→ **AIM OF THE TASK**: The listing beneath should be written out in full, exactly as shown.

··········

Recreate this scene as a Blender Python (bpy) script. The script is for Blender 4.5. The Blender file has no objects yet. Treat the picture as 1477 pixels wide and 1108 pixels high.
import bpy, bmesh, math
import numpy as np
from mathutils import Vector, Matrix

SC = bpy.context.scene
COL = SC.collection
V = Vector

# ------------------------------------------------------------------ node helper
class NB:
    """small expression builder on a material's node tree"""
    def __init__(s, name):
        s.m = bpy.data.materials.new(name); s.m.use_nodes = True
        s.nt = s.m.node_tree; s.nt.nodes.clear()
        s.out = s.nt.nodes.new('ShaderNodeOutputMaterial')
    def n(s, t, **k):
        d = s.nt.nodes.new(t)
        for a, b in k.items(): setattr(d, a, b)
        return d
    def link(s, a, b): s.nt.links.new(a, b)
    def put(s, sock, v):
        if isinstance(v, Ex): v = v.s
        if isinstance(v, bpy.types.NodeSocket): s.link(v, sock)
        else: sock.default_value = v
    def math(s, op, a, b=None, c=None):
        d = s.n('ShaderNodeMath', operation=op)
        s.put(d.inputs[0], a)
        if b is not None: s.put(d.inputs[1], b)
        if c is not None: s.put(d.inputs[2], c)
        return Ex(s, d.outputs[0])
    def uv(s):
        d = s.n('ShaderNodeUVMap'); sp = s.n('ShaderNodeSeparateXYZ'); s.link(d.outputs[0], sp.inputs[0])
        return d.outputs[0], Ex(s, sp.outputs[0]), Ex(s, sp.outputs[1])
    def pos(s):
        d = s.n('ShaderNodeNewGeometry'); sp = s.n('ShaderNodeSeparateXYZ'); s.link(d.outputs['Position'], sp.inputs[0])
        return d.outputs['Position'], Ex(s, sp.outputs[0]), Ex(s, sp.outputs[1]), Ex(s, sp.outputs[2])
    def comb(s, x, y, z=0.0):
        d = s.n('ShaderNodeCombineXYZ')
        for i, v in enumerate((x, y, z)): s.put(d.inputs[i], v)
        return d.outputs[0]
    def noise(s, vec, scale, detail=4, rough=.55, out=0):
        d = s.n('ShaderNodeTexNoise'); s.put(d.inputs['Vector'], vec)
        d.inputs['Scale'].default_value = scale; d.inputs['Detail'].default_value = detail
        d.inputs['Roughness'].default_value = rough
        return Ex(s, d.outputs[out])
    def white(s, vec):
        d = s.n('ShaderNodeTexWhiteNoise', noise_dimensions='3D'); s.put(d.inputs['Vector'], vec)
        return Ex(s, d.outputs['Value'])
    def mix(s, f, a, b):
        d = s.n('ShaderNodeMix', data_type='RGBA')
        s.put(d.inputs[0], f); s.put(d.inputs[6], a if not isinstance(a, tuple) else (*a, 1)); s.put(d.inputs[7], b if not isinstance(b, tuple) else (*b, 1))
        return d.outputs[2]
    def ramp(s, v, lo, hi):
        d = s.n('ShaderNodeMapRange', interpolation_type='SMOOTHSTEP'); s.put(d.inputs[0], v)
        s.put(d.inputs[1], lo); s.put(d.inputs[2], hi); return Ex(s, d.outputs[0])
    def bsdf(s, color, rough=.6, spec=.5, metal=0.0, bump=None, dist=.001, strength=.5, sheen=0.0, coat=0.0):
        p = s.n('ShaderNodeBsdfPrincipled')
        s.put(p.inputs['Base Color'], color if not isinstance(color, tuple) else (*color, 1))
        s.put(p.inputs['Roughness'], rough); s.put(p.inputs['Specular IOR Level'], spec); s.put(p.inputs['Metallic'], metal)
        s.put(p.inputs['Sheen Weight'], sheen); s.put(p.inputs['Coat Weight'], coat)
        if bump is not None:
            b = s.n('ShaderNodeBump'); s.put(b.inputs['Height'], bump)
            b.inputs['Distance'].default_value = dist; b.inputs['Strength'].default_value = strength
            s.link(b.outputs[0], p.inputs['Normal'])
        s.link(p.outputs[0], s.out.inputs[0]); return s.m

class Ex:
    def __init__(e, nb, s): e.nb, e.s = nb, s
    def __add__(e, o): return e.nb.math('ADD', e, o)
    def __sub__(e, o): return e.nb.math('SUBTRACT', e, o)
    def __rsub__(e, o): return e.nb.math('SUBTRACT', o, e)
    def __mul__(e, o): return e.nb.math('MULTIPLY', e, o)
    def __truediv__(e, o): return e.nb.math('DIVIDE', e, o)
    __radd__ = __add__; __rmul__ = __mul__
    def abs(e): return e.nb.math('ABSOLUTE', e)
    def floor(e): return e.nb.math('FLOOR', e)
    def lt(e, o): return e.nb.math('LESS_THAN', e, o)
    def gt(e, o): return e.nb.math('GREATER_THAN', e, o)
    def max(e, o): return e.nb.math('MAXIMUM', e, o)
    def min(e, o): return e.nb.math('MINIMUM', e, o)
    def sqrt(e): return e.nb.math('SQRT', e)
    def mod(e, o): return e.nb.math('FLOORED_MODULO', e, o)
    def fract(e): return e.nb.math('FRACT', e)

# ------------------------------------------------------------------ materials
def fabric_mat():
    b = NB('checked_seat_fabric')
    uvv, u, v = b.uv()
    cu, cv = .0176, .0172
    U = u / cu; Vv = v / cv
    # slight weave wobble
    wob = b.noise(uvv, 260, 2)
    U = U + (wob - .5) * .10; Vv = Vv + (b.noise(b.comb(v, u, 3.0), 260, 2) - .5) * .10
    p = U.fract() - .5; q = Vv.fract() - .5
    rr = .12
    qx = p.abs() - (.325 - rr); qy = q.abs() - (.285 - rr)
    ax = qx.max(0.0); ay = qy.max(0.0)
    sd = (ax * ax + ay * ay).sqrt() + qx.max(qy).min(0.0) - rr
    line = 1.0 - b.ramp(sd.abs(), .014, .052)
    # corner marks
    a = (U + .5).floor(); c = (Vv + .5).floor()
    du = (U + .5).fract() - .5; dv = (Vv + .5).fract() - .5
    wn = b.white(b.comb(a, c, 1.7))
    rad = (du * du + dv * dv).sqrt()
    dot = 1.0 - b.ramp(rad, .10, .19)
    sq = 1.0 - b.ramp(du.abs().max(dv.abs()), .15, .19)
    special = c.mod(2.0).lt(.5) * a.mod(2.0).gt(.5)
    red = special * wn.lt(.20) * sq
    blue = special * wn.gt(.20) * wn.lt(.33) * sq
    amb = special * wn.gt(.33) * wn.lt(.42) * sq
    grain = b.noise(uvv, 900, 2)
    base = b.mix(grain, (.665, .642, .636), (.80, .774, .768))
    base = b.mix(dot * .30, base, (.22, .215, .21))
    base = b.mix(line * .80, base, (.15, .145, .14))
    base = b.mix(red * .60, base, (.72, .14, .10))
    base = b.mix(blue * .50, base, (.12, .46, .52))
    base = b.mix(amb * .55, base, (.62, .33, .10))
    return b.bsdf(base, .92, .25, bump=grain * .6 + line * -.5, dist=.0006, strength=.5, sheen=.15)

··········

→ **THE SOLUTION**:
Recreate this scene as a Blender Python (bpy) script. The script is for Blender 4.5. The Blender file has no objects yet. Treat the picture as 1477 pixels wide and 1108 pixels high.
import bpy, bmesh, math
import numpy as np
from mathutils import Vector, Matrix

SC = bpy.context.scene
COL = SC.collection
V = Vector

# ------------------------------------------------------------------ node helper
class NB:
    """small expression builder on a material's node tree"""
    def __init__(s, name):
        s.m = bpy.data.materials.new(name); s.m.use_nodes = True
        s.nt = s.m.node_tree; s.nt.nodes.clear()
        s.out = s.nt.nodes.new('ShaderNodeOutputMaterial')
    def n(s, t, **k):
        d = s.nt.nodes.new(t)
        for a, b in k.items(): setattr(d, a, b)
        return d
    def link(s, a, b): s.nt.links.new(a, b)
    def put(s, sock, v):
        if isinstance(v, Ex): v = v.s
        if isinstance(v, bpy.types.NodeSocket): s.link(v, sock)
        else: sock.default_value = v
    def math(s, op, a, b=None, c=None):
        d = s.n('ShaderNodeMath', operation=op)
        s.put(d.inputs[0], a)
        if b is not None: s.put(d.inputs[1], b)
        if c is not None: s.put(d.inputs[2], c)
        return Ex(s, d.outputs[0])
    def uv(s):
        d = s.n('ShaderNodeUVMap'); sp = s.n('ShaderNodeSeparateXYZ'); s.link(d.outputs[0], sp.inputs[0])
        return d.outputs[0], Ex(s, sp.outputs[0]), Ex(s, sp.outputs[1])
    def pos(s):
        d = s.n('ShaderNodeNewGeometry'); sp = s.n('ShaderNodeSeparateXYZ'); s.link(d.outputs['Position'], sp.inputs[0])
        return d.outputs['Position'], Ex(s, sp.outputs[0]), Ex(s, sp.outputs[1]), Ex(s, sp.outputs[2])
    def comb(s, x, y, z=0.0):
        d = s.n('ShaderNodeCombineXYZ')
        for i, v in enumerate((x, y, z)): s.put(d.inputs[i], v)
        return d.outputs[0]
    def noise(s, vec, scale, detail=4, rough=.55, out=0):
        d = s.n('ShaderNodeTexNoise'); s.put(d.inputs['Vector'], vec)
        d.inputs['Scale'].default_value = scale; d.inputs['Detail'].default_value = detail
        d.inputs['Roughness'].default_value = rough
        return Ex(s, d.outputs[out])
    def white(s, vec):
        d = s.n('ShaderNodeTexWhiteNoise', noise_dimensions='3D'); s.put(d.inputs['Vector'], vec)
        return Ex(s, d.outputs['Value'])
    def mix(s, f, a, b):
        d = s.n('ShaderNodeMix', data_type='RGBA')
        s.put(d.inputs[0], f); s.put(d.inputs[6], a if not isinstance(a, tuple) else (*a, 1)); s.put(d.inputs[7], b if not isinstance(b, tuple) else (*b, 1))
        return d.outputs[2]
    def ramp(s, v, lo, hi):
        d = s.n('ShaderNodeMapRange', interpolation_type='SMOOTHSTEP'); s.put(d.inputs[0], v)
        s.put(d.inputs[1], lo); s.put(d.inputs[2], hi); return Ex(s, d.outputs[0])
    def bsdf(s, color, rough=.6, spec=.5, metal=0.0, bump=None, dist=.001, strength=.5, sheen=0.0, coat=0.0):
        p = s.n('ShaderNodeBsdfPrincipled')
        s.put(p.inputs['Base Color'], color if not isinstance(color, tuple) else (*color, 1))
        s.put(p.inputs['Roughness'], rough); s.put(p.inputs['Specular IOR Level'], spec); s.put(p.inputs['Metallic'], metal)
        s.put(p.inputs['Sheen Weight'], sheen); s.put(p.inputs['Coat Weight'], coat)
        if bump is not None:
            b = s.n('ShaderNodeBump'); s.put(b.inputs['Height'], bump)
            b.inputs['Distance'].default_value = dist; b.inputs['Strength'].default_value = strength
            s.link(b.outputs[0], p.inputs['Normal'])
        s.link(p.outputs[0], s.out.inputs[0]); return s.m

class Ex:
    def __init__(e, nb, s): e.nb, e.s = nb, s
    def __add__(e, o): return e.nb.math('ADD', e, o)
    def __sub__(e, o): return e.nb.math('SUBTRACT', e, o)
    def __rsub__(e, o): return e.nb.math('SUBTRACT', o, e)
    def __mul__(e, o): return e.nb.math('MULTIPLY', e, o)
    def __truediv__(e, o): return e.nb.math('DIVIDE', e, o)
    __radd__ = __add__; __rmul__ = __mul__
    def abs(e): return e.nb.math('ABSOLUTE', e)
    def floor(e): return e.nb.math('FLOOR', e)
    def lt(e, o): return e.nb.math('LESS_THAN', e, o)
    def gt(e, o): return e.nb.math('GREATER_THAN', e, o)
    def max(e, o): return e.nb.math('MAXIMUM', e, o)
    def min(e, o): return e.nb.math('MINIMUM', e, o)
    def sqrt(e): return e.nb.math('SQRT', e)
    def mod(e, o): return e.nb.math('FLOORED_MODULO', e, o)
    def fract(e): return e.nb.math('FRACT', e)

# ------------------------------------------------------------------ materials
def fabric_mat():
    b = NB('checked_seat_fabric')
    uvv, u, v = b.uv()
    cu, cv = .0176, .0172
    U = u / cu; Vv = v / cv
    # slight weave wobble
    wob = b.noise(uvv, 260, 2)
    U = U + (wob - .5) * .10; Vv = Vv + (b.noise(b.comb(v, u, 3.0), 260, 2) - .5) * .10
    p = U.fract() - .5; q = Vv.fract() - .5
    rr = .12
    qx = p.abs() - (.325 - rr); qy = q.abs() - (.285 - rr)
    ax = qx.max(0.0); ay = qy.max(0.0)
    sd = (ax * ax + ay * ay).sqrt() + qx.max(qy).min(0.0) - rr
    line = 1.0 - b.ramp(sd.abs(), .014, .052)
    # corner marks
    a = (U + .5).floor(); c = (Vv + .5).floor()
    du = (U + .5).fract() - .5; dv = (Vv + .5).fract() - .5
    wn = b.white(b.comb(a, c, 1.7))
    rad = (du * du + dv * dv).sqrt()
    dot = 1.0 - b.ramp(rad, .10, .19)
    sq = 1.0 - b.ramp(du.abs().max(dv.abs()), .15, .19)
    special = c.mod(2.0).lt(.5) * a.mod(2.0).gt(.5)
    red = special * wn.lt(.20) * sq
    blue = special * wn.gt(.20) * wn.lt(.33) * sq
    amb = special * wn.gt(.33) * wn.lt(.42) * sq
    grain = b.noise(uvv, 900, 2)
    base = b.mix(grain, (.665, .642, .636), (.80, .774, .768))
    base = b.mix(dot * .30, base, (.22, .215, .21))
    base = b.mix(line * .80, base, (.15, .145, .14))
    base = b.mix(red * .60, base, (.72, .14, .10))
    base = b.mix(blue * .50, base, (.12, .46, .52))
    base = b.mix(amb * .55, base, (.62, .33, .10))
    return b.bsdf(base, .92, .25, bump=grain * .6 + line * -.5, dist=.0006, strength=.5, sheen=.15)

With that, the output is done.